_Material_:

· · · · ·

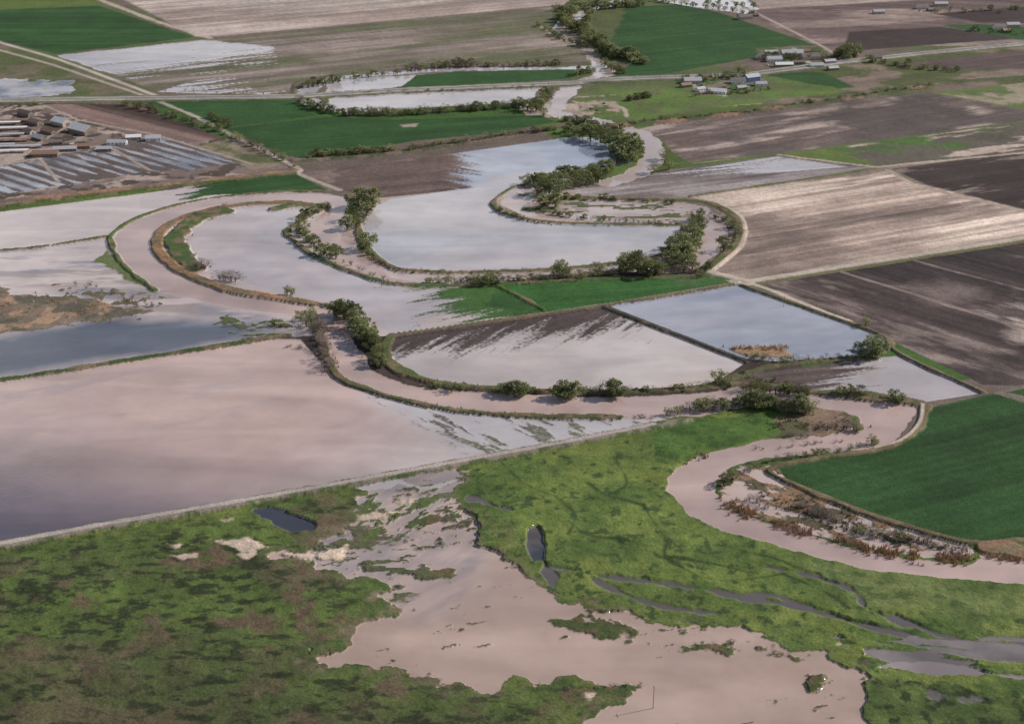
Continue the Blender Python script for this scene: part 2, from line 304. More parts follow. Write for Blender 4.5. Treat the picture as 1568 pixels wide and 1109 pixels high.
for ln in ([(985,775),(1000,800),(1020,830),(1020,855),(1070,885)],[(870,800),(900,820),(960,830),(1010,855)],[(1100,835),(1180,855),(1260,885)],[(850,760),(880,790),(870,820)],[(1200,880),(1260,905),(1300,933)],[(1020,855),(1080,862),(1160,880)],[(900,740),(930,760),(985,775)],[(760,700),(800,740),(850,760)],[(940,700),(960,740),(930,760)],[(1070,885),(1120,890),(1200,880)]):
    land(line(ln,1.6,rag=1.4,rs=18,soft=0.9),(0.035,0.055,0.02),k=.9)
aS=adir((1200,725),(1568,640))
land(reg([(1178,722),(1240,704),(1340,690),(1395,665),(1425,625),(1520,603),(1568,615),(1770,650),(1770,850),(1568,828),(1500,832),(1440,820),(1330,788),(1230,748)]),(0.025,0.060,0.020),fur=(aS,4,0.35),vs=50,mix=((0.03,0.074,0.022),80,0.5,0.2))
land(reg([(1520,603),(1568,590),(1770,610),(1770,650),(1568,618)]),(0.17,0.14,0.12))
land(reg([(1540,602),(1568,596),(1770,620),(1770,645)]),GD)
# ---- river
RV=(0.46,0.34,0.305); RV2=(0.40,0.30,0.275)
def river(poly,**k): water(reg(poly,rag=2.5,rs=14,curve=True,**k),RV,RV2,50)
water(line([(1000,-10),(960,-2),(900,20),(870,32),(862,48),(885,62),(910,85),(925,105),(920,118),(885,128),(866,145),(850,165),(858,176),(900,184),(950,196),(990,212),(1002,235),(990,256),(965,270),(930,282)],24,rag=4),(0.42,0.34,0.32))
land(reg([(905,20),(930,10),(960,20),(930,70),(960,90),(925,95),(900,60),(885,40)],rag=5),GO)
water(line([(925,103),(850,106),(760,106),(680,108),(620,112),(540,118),(490,128)],20,rag=4),PB)
water(reg([(500,128),(545,121),(700,112),(690,120),(600,136),(560,141),(500,143)],rag=3),PB)
land(reg([(640,116),(700,111),(905,106),(870,122),(700,134),(610,136)],rag=2),GD)
water(line([(488,128),(470,142),(480,158),(530,170)],24,rag=4),PB)
water(reg([(500,152),(540,146),(700,140),(830,135),(818,150),(800,158),(700,163),(600,170),(540,172),(510,166)],rag=3),(0.42,0.38,0.375))
water(reg([(765,312),(790,292),(830,285),(870,300),(900,306),(1040,310),(1080,318),(1112,335),(1116,360),(1100,388),(1075,408),(1040,418),(1000,420),(960,412),(900,416),(850,421),(760,432),(660,433),(600,424),(560,405),(530,385),(522,360),(535,345),(560,375),(600,408),(620,415),(850,412),(950,402),(1010,388),(1040,366),(1047,347),(990,343),(860,338),(800,330)],rag=2,rs=14),(0.46,0.37,0.35),RV2,40)
i,m=reg([(790,296),(900,306),(1040,312),(1060,330),(1040,340),(860,335),(800,325)],soft=3)
land((i,m*sstep(0.54,0.62,fbma(X[i],Y[i],7,131,4,adir((850,325),(1000,325)),4))),(0.09,0.11,0.05))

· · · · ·

_Written problem_: The pictures should not be reproduced; quote all of the other material exactly.

_Answer to this task_:
Continue the Blender Python script for this scene: part 2, from line 304. More parts follow. Write for Blender 4.5. Treat the picture as 1568 pixels wide and 1109 pixels high.
for ln in ([(985,775),(1000,800),(1020,830),(1020,855),(1070,885)],[(870,800),(900,820),(960,830),(1010,855)],[(1100,835),(1180,855),(1260,885)],[(850,760),(880,790),(870,820)],[(1200,880),(1260,905),(1300,933)],[(1020,855),(1080,862),(1160,880)],[(900,740),(930,760),(985,775)],[(760,700),(800,740),(850,760)],[(940,700),(960,740),(930,760)],[(1070,885),(1120,890),(1200,880)]):
    land(line(ln,1.6,rag=1.4,rs=18,soft=0.9),(0.035,0.055,0.02),k=.9)
aS=adir((1200,725),(1568,640))
land(reg([(1178,722),(1240,704),(1340,690),(1395,665),(1425,625),(1520,603),(1568,615),(1770,650),(1770,850),(1568,828),(1500,832),(1440,820),(1330,788),(1230,748)]),(0.025,0.060,0.020),fur=(aS,4,0.35),vs=50,mix=((0.03,0.074,0.022),80,0.5,0.2))
land(reg([(1520,603),(1568,590),(1770,610),(1770,650),(1568,618)]),(0.17,0.14,0.12))
land(reg([(1540,602),(1568,596),(1770,620),(1770,645)]),GD)
# ---- river
RV=(0.46,0.34,0.305); RV2=(0.40,0.30,0.275)
def river(poly,**k): water(reg(poly,rag=2.5,rs=14,curve=True,**k),RV,RV2,50)
water(line([(1000,-10),(960,-2),(900,20),(870,32),(862,48),(885,62),(910,85),(925,105),(920,118),(885,128),(866,145),(850,165),(858,176),(900,184),(950,196),(990,212),(1002,235),(990,256),(965,270),(930,282)],24,rag=4),(0.42,0.34,0.32))
land(reg([(905,20),(930,10),(960,20),(930,70),(960,90),(925,95),(900,60),(885,40)],rag=5),GO)
water(line([(925,103),(850,106),(760,106),(680,108),(620,112),(540,118),(490,128)],20,rag=4),PB)
water(reg([(500,128),(545,121),(700,112),(690,120),(600,136),(560,141),(500,143)],rag=3),PB)
land(reg([(640,116),(700,111),(905,106),(870,122),(700,134),(610,136)],rag=2),GD)
water(line([(488,128),(470,142),(480,158),(530,170)],24,rag=4),PB)
water(reg([(500,152),(540,146),(700,140),(830,135),(818,150),(800,158),(700,163),(600,170),(540,172),(510,166)],rag=3),(0.42,0.38,0.375))
water(reg([(765,312),(790,292),(830,285),(870,300),(900,306),(1040,310),(1080,318),(1112,335),(1116,360),(1100,388),(1075,408),(1040,418),(1000,420),(960,412),(900,416),(850,421),(760,432),(660,433),(600,424),(560,405),(530,385),(522,360),(535,345),(560,375),(600,408),(620,415),(850,412),(950,402),(1010,388),(1040,366),(1047,347),(990,343),(860,338),(800,330)],rag=2,rs=14),(0.46,0.37,0.35),RV2,40)
i,m=reg([(790,296),(900,306),(1040,312),(1060,330),(1040,340),(860,335),(800,325)],soft=3)
land((i,m*sstep(0.54,0.62,fbma(X[i],Y[i],7,131,4,adir((850,325),(1000,325)),4))),(0.09,0.11,0.05))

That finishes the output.